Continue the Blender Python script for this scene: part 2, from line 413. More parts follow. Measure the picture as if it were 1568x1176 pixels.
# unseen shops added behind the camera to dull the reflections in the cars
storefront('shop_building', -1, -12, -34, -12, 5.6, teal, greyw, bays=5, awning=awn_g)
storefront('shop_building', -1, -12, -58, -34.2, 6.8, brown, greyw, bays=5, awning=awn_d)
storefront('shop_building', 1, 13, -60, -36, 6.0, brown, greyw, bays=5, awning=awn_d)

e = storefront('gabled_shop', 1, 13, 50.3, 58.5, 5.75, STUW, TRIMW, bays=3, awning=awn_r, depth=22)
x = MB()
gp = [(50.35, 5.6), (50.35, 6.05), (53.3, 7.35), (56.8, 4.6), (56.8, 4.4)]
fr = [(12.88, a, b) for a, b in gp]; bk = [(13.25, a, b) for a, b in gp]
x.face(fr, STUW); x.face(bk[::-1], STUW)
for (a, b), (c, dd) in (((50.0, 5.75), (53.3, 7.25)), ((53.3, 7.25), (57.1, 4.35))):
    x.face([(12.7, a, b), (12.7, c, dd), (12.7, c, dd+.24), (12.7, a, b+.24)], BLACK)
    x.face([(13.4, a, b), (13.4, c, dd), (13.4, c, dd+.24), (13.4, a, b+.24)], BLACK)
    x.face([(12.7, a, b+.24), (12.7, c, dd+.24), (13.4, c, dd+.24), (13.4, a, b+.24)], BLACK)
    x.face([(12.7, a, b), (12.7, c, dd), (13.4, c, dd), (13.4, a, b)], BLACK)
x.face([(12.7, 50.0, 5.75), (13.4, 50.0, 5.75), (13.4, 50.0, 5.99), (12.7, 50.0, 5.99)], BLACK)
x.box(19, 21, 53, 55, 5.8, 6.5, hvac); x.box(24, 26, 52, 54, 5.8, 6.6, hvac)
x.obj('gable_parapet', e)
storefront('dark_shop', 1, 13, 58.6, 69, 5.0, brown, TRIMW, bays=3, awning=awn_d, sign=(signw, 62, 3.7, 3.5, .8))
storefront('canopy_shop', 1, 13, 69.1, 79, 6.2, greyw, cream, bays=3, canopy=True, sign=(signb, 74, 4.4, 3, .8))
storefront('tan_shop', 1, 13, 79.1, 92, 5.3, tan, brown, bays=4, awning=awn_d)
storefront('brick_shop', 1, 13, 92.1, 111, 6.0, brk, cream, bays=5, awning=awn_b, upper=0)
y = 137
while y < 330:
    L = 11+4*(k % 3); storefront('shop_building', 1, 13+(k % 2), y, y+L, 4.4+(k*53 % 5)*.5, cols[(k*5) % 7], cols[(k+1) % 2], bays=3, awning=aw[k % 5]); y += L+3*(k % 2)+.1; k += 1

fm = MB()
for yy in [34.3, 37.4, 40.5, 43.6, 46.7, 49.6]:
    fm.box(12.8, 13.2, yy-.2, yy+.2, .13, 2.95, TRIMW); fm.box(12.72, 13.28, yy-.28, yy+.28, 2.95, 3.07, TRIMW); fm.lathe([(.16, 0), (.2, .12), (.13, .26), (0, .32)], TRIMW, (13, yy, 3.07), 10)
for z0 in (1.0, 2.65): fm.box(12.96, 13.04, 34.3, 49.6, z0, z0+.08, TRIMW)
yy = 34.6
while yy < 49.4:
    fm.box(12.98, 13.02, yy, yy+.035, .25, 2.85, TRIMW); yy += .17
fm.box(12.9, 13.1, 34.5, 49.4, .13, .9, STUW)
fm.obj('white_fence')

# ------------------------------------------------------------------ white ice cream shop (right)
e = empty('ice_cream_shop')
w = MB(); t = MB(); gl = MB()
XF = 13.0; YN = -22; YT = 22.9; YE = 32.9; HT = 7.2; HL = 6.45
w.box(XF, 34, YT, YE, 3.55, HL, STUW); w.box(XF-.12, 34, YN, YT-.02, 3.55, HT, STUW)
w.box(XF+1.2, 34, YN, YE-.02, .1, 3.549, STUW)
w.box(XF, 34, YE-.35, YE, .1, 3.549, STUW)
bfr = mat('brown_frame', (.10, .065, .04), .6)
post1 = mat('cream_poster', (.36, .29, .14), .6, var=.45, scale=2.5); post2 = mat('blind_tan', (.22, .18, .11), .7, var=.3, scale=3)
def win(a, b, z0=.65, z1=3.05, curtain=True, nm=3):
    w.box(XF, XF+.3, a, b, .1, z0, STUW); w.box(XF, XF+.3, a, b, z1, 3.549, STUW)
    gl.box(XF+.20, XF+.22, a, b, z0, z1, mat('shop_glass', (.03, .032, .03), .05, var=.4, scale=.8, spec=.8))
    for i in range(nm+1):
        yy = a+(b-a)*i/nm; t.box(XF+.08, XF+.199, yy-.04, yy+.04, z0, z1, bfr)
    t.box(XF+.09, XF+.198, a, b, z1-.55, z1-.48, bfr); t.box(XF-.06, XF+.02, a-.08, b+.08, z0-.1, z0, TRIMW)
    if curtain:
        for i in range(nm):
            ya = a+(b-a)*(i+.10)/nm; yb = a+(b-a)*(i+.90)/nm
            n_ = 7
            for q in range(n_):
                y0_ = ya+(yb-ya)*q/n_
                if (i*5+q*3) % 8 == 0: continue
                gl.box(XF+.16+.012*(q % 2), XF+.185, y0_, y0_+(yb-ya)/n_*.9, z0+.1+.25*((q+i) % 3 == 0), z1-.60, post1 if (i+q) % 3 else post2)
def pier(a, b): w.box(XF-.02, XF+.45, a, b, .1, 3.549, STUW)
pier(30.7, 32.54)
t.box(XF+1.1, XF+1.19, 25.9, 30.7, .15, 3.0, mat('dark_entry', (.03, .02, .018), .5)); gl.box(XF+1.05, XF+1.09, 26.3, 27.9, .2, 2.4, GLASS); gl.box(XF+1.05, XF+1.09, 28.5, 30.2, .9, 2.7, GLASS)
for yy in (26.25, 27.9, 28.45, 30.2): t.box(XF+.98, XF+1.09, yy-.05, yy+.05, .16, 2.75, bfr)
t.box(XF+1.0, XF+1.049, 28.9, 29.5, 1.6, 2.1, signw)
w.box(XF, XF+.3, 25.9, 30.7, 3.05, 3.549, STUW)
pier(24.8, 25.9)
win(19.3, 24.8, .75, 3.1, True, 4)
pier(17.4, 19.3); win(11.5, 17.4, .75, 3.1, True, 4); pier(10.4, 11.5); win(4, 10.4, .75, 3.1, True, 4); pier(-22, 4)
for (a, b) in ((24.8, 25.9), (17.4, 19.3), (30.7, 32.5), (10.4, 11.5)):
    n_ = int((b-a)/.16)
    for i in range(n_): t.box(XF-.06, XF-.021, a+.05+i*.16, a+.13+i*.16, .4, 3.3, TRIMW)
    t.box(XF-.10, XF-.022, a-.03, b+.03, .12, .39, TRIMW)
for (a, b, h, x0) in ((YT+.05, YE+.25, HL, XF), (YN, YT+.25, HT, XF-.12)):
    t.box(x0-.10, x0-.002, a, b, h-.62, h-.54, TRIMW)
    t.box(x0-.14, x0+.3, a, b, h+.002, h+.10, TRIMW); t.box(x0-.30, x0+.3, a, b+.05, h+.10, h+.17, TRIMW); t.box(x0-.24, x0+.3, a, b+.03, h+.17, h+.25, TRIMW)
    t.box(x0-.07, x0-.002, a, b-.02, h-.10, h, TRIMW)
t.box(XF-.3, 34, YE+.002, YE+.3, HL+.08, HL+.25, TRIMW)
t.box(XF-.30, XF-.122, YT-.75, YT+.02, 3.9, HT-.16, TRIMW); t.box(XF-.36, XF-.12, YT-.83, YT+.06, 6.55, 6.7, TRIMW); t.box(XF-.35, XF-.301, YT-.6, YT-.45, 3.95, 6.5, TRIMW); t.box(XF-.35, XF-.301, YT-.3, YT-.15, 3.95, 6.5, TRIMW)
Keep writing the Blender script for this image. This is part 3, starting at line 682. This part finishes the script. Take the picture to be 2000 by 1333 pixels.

## WHAT IS BEING ASKED
Pull out all lines from the entries above in which the word "script" appears.

## WRITTEN SOLUTION
Continue the Blender Python script for this scene: part 2, from line 413. More parts follow. Measure the picture as if it were 1568x1176 pixels.
Keep writing the Blender script for this image. This is part 3, starting at line 682. This part finishes the script. Take the picture to be 2000 by 1333 pixels.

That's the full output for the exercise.